(Aim) Do not copy the pictures; transcribe all other material exactly.

(Available data)

┌──

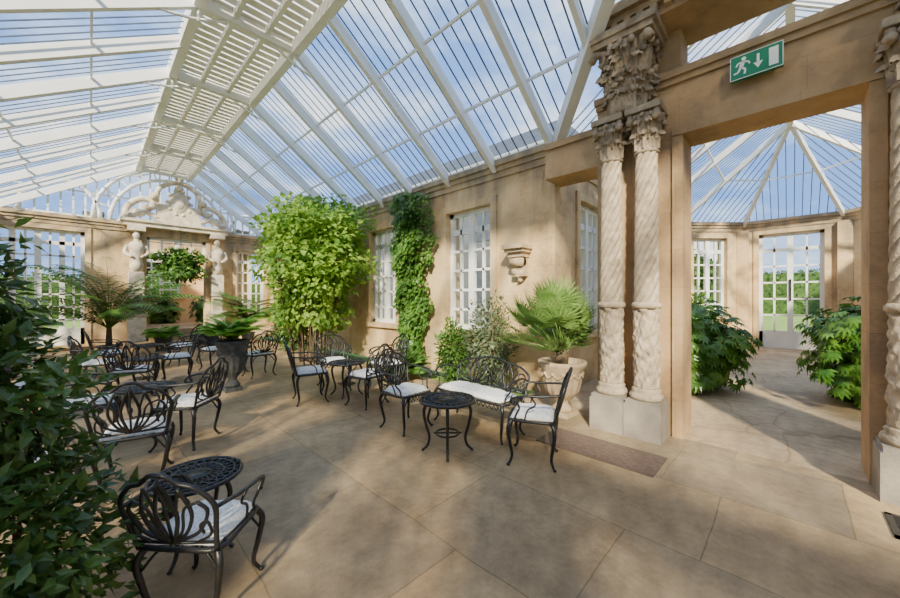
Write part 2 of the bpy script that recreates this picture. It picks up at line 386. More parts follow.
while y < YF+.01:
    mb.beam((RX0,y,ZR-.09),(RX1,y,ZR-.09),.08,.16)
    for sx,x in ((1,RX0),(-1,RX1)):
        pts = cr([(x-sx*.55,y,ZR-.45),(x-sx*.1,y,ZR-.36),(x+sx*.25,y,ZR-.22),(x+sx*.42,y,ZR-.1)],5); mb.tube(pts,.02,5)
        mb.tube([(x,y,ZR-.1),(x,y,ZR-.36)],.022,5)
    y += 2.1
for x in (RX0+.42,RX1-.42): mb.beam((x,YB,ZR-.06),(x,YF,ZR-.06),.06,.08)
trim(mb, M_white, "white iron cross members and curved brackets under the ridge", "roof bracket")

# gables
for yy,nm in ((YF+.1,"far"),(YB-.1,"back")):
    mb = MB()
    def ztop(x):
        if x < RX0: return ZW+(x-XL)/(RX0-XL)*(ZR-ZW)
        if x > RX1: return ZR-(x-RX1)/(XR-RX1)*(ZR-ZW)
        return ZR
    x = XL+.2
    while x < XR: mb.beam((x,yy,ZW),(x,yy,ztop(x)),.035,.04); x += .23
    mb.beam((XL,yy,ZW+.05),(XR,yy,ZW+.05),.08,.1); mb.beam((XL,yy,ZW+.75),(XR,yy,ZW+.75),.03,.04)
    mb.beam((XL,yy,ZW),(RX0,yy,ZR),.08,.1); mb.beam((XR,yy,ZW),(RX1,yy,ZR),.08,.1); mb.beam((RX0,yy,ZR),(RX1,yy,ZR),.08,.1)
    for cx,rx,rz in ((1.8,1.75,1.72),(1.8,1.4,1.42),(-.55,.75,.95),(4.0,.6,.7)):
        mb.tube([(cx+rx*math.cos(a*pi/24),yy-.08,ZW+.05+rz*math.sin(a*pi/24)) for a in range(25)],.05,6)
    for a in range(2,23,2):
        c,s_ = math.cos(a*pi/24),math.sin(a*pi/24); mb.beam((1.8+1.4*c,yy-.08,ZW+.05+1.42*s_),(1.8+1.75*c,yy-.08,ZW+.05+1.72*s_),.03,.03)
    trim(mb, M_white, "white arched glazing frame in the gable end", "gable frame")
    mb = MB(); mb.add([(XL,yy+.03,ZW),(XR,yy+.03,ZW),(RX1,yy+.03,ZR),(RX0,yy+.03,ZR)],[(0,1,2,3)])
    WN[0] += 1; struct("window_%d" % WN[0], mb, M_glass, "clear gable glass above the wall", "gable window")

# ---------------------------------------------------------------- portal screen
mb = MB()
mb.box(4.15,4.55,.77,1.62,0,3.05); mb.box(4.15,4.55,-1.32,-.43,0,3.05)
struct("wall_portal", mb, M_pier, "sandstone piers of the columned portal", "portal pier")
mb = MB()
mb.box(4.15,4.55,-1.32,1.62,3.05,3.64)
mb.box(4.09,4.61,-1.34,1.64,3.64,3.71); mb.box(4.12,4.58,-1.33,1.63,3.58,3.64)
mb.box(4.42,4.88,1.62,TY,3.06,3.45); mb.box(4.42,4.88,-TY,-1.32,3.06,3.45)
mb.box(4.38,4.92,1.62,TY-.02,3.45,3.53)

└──

(The response)
Write part 2 of the bpy script that recreates this picture. It picks up at line 386. More parts follow.
while y < YF+.01:
    mb.beam((RX0,y,ZR-.09),(RX1,y,ZR-.09),.08,.16)
    for sx,x in ((1,RX0),(-1,RX1)):
        pts = cr([(x-sx*.55,y,ZR-.45),(x-sx*.1,y,ZR-.36),(x+sx*.25,y,ZR-.22),(x+sx*.42,y,ZR-.1)],5); mb.tube(pts,.02,5)
        mb.tube([(x,y,ZR-.1),(x,y,ZR-.36)],.022,5)
    y += 2.1
for x in (RX0+.42,RX1-.42): mb.beam((x,YB,ZR-.06),(x,YF,ZR-.06),.06,.08)
trim(mb, M_white, "white iron cross members and curved brackets under the ridge", "roof bracket")

# gables
for yy,nm in ((YF+.1,"far"),(YB-.1,"back")):
    mb = MB()
    def ztop(x):
        if x < RX0: return ZW+(x-XL)/(RX0-XL)*(ZR-ZW)
        if x > RX1: return ZR-(x-RX1)/(XR-RX1)*(ZR-ZW)
        return ZR
    x = XL+.2
    while x < XR: mb.beam((x,yy,ZW),(x,yy,ztop(x)),.035,.04); x += .23
    mb.beam((XL,yy,ZW+.05),(XR,yy,ZW+.05),.08,.1); mb.beam((XL,yy,ZW+.75),(XR,yy,ZW+.75),.03,.04)
    mb.beam((XL,yy,ZW),(RX0,yy,ZR),.08,.1); mb.beam((XR,yy,ZW),(RX1,yy,ZR),.08,.1); mb.beam((RX0,yy,ZR),(RX1,yy,ZR),.08,.1)
    for cx,rx,rz in ((1.8,1.75,1.72),(1.8,1.4,1.42),(-.55,.75,.95),(4.0,.6,.7)):
        mb.tube([(cx+rx*math.cos(a*pi/24),yy-.08,ZW+.05+rz*math.sin(a*pi/24)) for a in range(25)],.05,6)
    for a in range(2,23,2):
        c,s_ = math.cos(a*pi/24),math.sin(a*pi/24); mb.beam((1.8+1.4*c,yy-.08,ZW+.05+1.42*s_),(1.8+1.75*c,yy-.08,ZW+.05+1.72*s_),.03,.03)
    trim(mb, M_white, "white arched glazing frame in the gable end", "gable frame")
    mb = MB(); mb.add([(XL,yy+.03,ZW),(XR,yy+.03,ZW),(RX1,yy+.03,ZR),(RX0,yy+.03,ZR)],[(0,1,2,3)])
    WN[0] += 1; struct("window_%d" % WN[0], mb, M_glass, "clear gable glass above the wall", "gable window")

# ---------------------------------------------------------------- portal screen
mb = MB()
mb.box(4.15,4.55,.77,1.62,0,3.05); mb.box(4.15,4.55,-1.32,-.43,0,3.05)
struct("wall_portal", mb, M_pier, "sandstone piers of the columned portal", "portal pier")
mb = MB()
mb.box(4.15,4.55,-1.32,1.62,3.05,3.64)
mb.box(4.09,4.61,-1.34,1.64,3.64,3.71); mb.box(4.12,4.58,-1.33,1.63,3.58,3.64)
mb.box(4.42,4.88,1.62,TY,3.06,3.45); mb.box(4.42,4.88,-TY,-1.32,3.06,3.45)
mb.box(4.38,4.92,1.62,TY-.02,3.45,3.53)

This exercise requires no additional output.